Many of these new migrants hailed from the south or Midwest; they came to Orange County carrying suitcases in their hands and conservatism in their heads. Once there, they meshed well with the old-timers, the oilmen and ranchers suspicious of anything resembling “big government.” The migrants also blessed Orange County with a touch of that old-time religion. Churches, especially evangelical ones, multiplied during the 1940s and 1950s.

What did these people believe? According to McGirr, they embraced the very same—sometimes contradictory—policies that underlie modern conservatism. Government was the problem, not the solution. The word “tax” should always be followed by “cut.” The decline of public morals was more than a nuisance; it threatened the very fabric of the nation. Communism was not an economic ideology—it was an anti-Christian theology and very possibly the anti-Christ itself.

These Orange County conservatives adopted as their slogan the principle “Organize, organize, organize.” At first they worked within pre-existing institutions, radical right groups like the paranoid John Birch Society. Eventually, however, they shed this extremist skin and began to take over more mainstream organizations. The California Republican Assembly changed rapidly from a moderate stronghold to a bastion of the far right. Political institutions were supplemented by religious ones; the first conservative mega-churches arose, not in the Deep South, but on the beaches of Orange County.

At first, they suffered defeat. Many of the Orange County conservatives wore out their shoes campaigning for Barry Goldwater in 1964. When he lost in landslide, some of the OC activists withdrew from politics, but most kept right on working. Two years after the Goldwater debacle, the conservatives helped put Ronald Reagan in the California governor’s mansion. And two years after that they played a part in the astonishing comeback of Richard Nixon. The ultimate triumph came in 1980, with the election of Ronald Reagan as president.

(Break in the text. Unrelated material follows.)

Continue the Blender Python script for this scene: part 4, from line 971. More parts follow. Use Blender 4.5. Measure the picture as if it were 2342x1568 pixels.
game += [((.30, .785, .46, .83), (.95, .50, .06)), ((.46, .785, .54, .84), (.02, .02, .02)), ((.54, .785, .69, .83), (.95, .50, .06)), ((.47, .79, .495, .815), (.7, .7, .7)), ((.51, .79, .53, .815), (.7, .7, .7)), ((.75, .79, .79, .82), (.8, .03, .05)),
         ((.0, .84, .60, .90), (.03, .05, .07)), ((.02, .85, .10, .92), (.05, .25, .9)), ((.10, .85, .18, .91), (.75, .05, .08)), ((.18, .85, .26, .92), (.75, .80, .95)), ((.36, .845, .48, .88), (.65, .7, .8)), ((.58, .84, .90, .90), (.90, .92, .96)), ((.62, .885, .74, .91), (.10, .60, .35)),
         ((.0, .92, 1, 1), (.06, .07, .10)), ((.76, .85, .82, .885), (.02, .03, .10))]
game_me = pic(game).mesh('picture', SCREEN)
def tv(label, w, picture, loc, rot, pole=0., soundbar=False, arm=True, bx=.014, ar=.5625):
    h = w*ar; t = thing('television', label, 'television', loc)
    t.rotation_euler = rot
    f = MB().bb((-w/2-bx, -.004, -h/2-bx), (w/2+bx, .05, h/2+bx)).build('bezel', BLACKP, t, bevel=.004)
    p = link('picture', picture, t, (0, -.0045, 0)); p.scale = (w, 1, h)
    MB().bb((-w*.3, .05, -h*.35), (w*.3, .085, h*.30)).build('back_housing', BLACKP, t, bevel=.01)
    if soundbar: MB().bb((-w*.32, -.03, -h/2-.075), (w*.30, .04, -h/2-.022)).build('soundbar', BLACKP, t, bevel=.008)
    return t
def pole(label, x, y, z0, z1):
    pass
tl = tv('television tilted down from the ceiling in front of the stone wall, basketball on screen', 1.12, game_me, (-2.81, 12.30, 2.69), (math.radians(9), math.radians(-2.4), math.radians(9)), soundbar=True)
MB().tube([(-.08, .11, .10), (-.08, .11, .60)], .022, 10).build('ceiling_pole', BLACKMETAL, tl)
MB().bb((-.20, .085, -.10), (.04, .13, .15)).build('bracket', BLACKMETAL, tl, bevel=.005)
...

The contours of this story have been explored before—the rise, defeat, and redemption of American conservatism. But McGirr tells it in a microscopic level. She interviews the men and women who went door to door for Goldwater and organized coffee klatches for Reagan. “Suburban Warriors” transforms the conservative movement from a vast, faceless philosophy into many-headed hydra, a people-powered movement that has endured, despite its setbacks, up to the present day.